Public Defender on Church's Surrogacy Statement
Civil Georgia, Tbilisi / 8 Jan.'14 / 16:25

Public Defender, Ucha Nanuashvili, said the Georgian Orthodox Church should be “more cautious” when discussing “sensitive issues” related to surrogacy and artificial insemination in order not to cause pain to those who already have or are planning to have a child through these methods.   

In his written Christmas address the head of the Georgian Orthodox Church, Patriarch Ilia II, laid out Church’s strong opposition to surrogacy, artificial insemination and in vitro fertilization, suggesting that families having children born by surrogate mothers will not be happy. The address also reads: "Those children born through artificial insemination will be problematic too.”
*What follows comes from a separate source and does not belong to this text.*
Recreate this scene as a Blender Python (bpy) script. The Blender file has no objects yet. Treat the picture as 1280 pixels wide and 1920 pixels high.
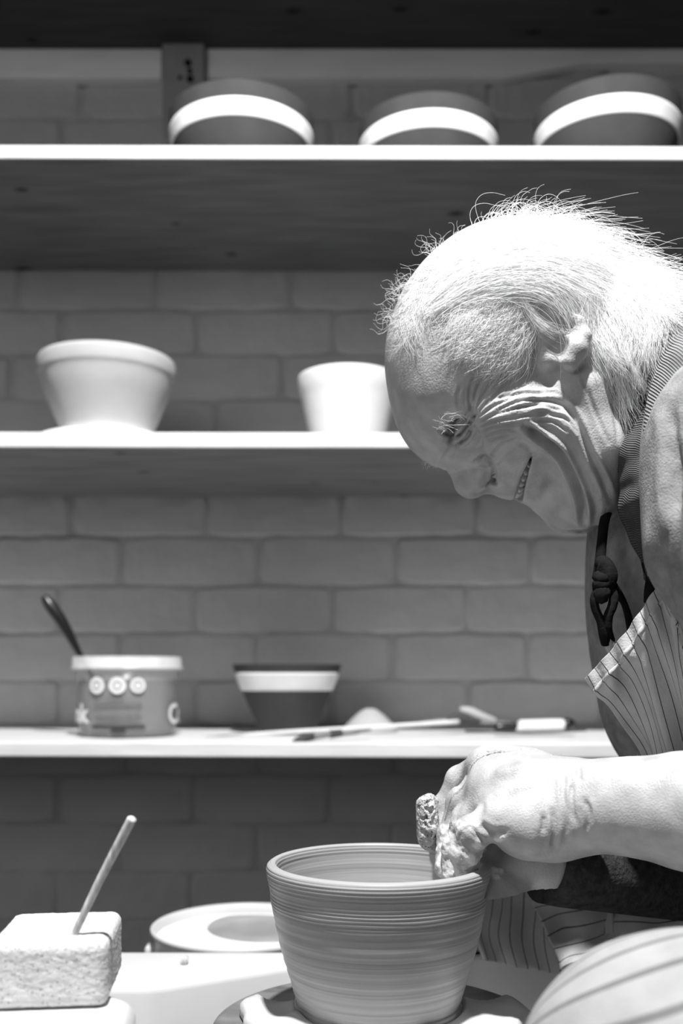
import bpy, bmesh, math, random
import numpy as np
from mathutils import Vector, Matrix
random.seed(7)
rng = np.random.default_rng(11)
C = bpy.context.scene.collection
SC = bpy.context.scene

# ------------------------------------------------------------------ camera, world, lights, exposure
FPX = 1866.67            # focal length in pixels of a 1280x1920 frame (35 mm lens, upright full frame)
CZ = 0.85                # height of the lens above the floor
HOR = 1266.0             # picture row of eye level
cam_d = bpy.data.cameras.new('camera'); cam = bpy.data.objects.new('camera', cam_d); C.objects.link(cam)
cam.location = (0, 0, CZ); cam.rotation_euler = (math.radians(90), 0, 0)
cam_d.sensor_fit = 'VERTICAL'; cam_d.sensor_height = 36; cam_d.sensor_width = 24; cam_d.lens = 35
cam_d.shift_y = (HOR - 960) / 1920
cam_d.clip_start = 0.02
cam_d.dof.use_dof = True; cam_d.dof.focus_distance = 0.69; cam_d.dof.aperture_fstop = 4.6
SC.camera = cam
SC.view_settings.view_transform = 'Standard'; SC.view_settings.look = 'None'
SC.view_settings.gamma = 1; SC.view_settings.use_curve_mapping = False
SC.view_settings.exposure = 0.0
w = bpy.data.worlds.new('room_light'); SC.world = w; w.use_nodes = True
w.node_tree.nodes['Background'].inputs[0].default_value = (1, 1, 1, 1)
w.node_tree.nodes['Background'].inputs[1].default_value = 0.02

def lamp(kind, name, loc, target, power, size, **kw):
    d = bpy.data.lights.new(name, kind); o = bpy.data.objects.new(name, d); C.objects.link(o)
    o.location = loc
    o.rotation_euler = (Vector(target) - Vector(loc)).to_track_quat('-Z', 'Y').to_euler()
    d.energy = power
    if kind == 'AREA': d.shape = 'RECTANGLE'; d.size, d.size_y = size
    else: d.shadow_soft_size = size
    for k, v in kw.items(): setattr(d, k, v)
    return o
lamp('SPOT', 'ceiling_spot', (0.03, 0.23, CZ + 1.50), (0.03, 0.95, CZ), 235, 0.035, spot_size=math.radians(85), spot_blend=0.6)
lamp('AREA', 'fill_light', (-1.55, -1.2, CZ + 0.75), (0.1, 1.3, CZ + .25), 13, (1.3, 1.1))  # added soft fill for the walls and front faces; no window is there

def P(px, py, d):
    return Vector(((px - 640) * d / FPX, d, CZ - (py - HOR) * d / FPX))
def Pn(px, py, d):
    return np.array([(px - 640) * d / FPX, d, CZ - (py - HOR) * d / FPX])

# ------------------------------------------------------------------ materials (greys: the place is seen in black and white)
def g3(v): return (v, v, v, 1)
def material(name, grey, rough=0.6, var=0.0, scale=20, stretch=(1, 1, 1), bump=0.0, bscale=None, spec=0.35, dist=0.002, detail=5, speck=0.0, sscale=60):
    m = bpy.data.materials.new(name); m.use_nodes = True
    nt = m.node_tree; b = nt.nodes['Principled BSDF']
    b.inputs['Base Color'].default_value = g3(grey); b.inputs['Roughness'].default_value = rough
    b.inputs['Specular IOR Level'].default_value = spec
    tc = nt.nodes.new('ShaderNodeTexCoord'); mp = nt.nodes.new('ShaderNodeMapping')
    mp.inputs['Scale'].default_value = stretch
    nt.links.new(tc.outputs['Object'], mp.inputs['Vector'])
    m['map'] = mp.name
    col = None
    if var > 0:
        n = nt.nodes.new('ShaderNodeTexNoise'); n.inputs['Scale'].default_value = scale; n.inputs['Detail'].default_value = detail
        nt.links.new(mp.outputs[0], n.inputs['Vector'])
        r = nt.nodes.new('ShaderNodeValToRGB')
        r.color_ramp.elements[0].position = 0.3; r.color_ramp.elements[1].position = 0.7
        r.color_ramp.elements[0].color = g3(max(0, grey * (1 - var))); r.color_ramp.elements[1].color = g3(min(1, grey * (1 + var)))
        nt.links.new(n.outputs[0], r.inputs[0]); col = r.outputs[0]
    if speck > 0:
        v = nt.nodes.new('ShaderNodeTexVoronoi'); v.inputs['Scale'].default_value = sscale
        nt.links.new(mp.outputs[0], v.inputs['Vector'])
        r = nt.nodes.new('ShaderNodeValToRGB')
        r.color_ramp.elements[0].position = 0.12; r.color_ramp.elements[1].position = 0.34
        r.color_ramp.elements[0].color = g3(1 - speck); r.color_ramp.elements[1].color = g3(1)
        nt.links.new(v.outputs['Distance'], r.inputs[0])
        mx = nt.nodes.new('ShaderNodeMix'); mx.data_type = 'RGBA'; mx.blend_type = 'MULTIPLY'; mx.inputs[0].default_value = 1
        if col: nt.links.new(col, mx.inputs[6])
        else: mx.inputs[6].default_value = g3(grey)
        nt.links.new(r.outputs[0], mx.inputs[7]); col = mx.outputs[2]
    if col: nt.links.new(col, b.inputs['Base Color'])
    if bump > 0:
        n = nt.nodes.new('ShaderNodeTexNoise'); n.inputs['Scale'].default_value = bscale or scale; n.inputs['Detail'].default_value = 6
        nt.links.new(mp.outputs[0], n.inputs['Vector'])
        bp = nt.nodes.new('ShaderNodeBump'); bp.inputs['Strength'].default_value = bump; bp.inputs['Distance'].default_value = dist
        nt.links.new(n.outputs[0], bp.inputs['Height']); nt.links.new(bp.outputs[0], b.inputs['Normal'])
    return m
def parts_of(m):
    nt = m.node_tree; return nt, nt.nodes['Principled BSDF']
def mathn(nt, op, a, b=None, clamp=False):
    n = nt.nodes.new('ShaderNodeMath'); n.operation = op; n.use_clamp = clamp
    for i, x in enumerate((a, b)):
        if x is None: continue
        if isinstance(x, (int, float)): n.inputs[i].default_value = x
        else: nt.links.new(x, n.inputs[i])
    return n.outputs[0]
def mul_color(m, fac_socket, dark):
    """multiply the base colour by `dark` where the factor is 1"""
    nt, b = parts_of(m)
    mx = nt.nodes.new('ShaderNodeMix'); mx.data_type = 'RGBA'; mx.blend_type = 'MULTIPLY'
    nt.links.new(fac_socket, mx.inputs[0])
    inp = b.inputs['Base Color']
    if inp.links: nt.links.new(inp.links[0].from_socket, mx.inputs[6])
    else: mx.inputs[6].default_value = inp.default_value
    mx.inputs[7].default_value = g3(dark)
    nt.links.new(mx.outputs[2], inp)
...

The Public Defender said in his written statement on January 8: “Because of the special influence enjoyed by the Patriarch over the Georgian society, opinion expressed in the epistle, that children born through artificial insemination or by surrogate mothers ‘will be problematic’, contains a significant risk.” 

“Such statements may give rise to discriminative views in the society towards the children born through artificial insemination and surrogacy as well as to formation of negative public attitude towards them that may cause their stigmatization and alienation from the society in the future,” Nanuashvili’s statement reads.

“It is also important to take into consideration the condition of those families, who are preparing for having or are already having children born through surrogacy or artificial insemination. It is regrettable that an author of the text [of the Christmas message] failed to take into account their interests and pain the statement caused to many people,” it reads.

“I think more caution is required when the Church is discussing such issues, which may cause infringement of human rights, moreover the rights of children,” the Public Defender said.

Commenting on the Patriarchate’s position on surrogacy voiced in the Christmas message, Healthcare Minister Davit Sergeenko said on January 8: “Those experts, who have provided this recommendation, this analysis to the Patriarch, perhaps should have taken a more thorough look at the matter and should have made comprehensive and delicate analysis of such a sensitive issue.”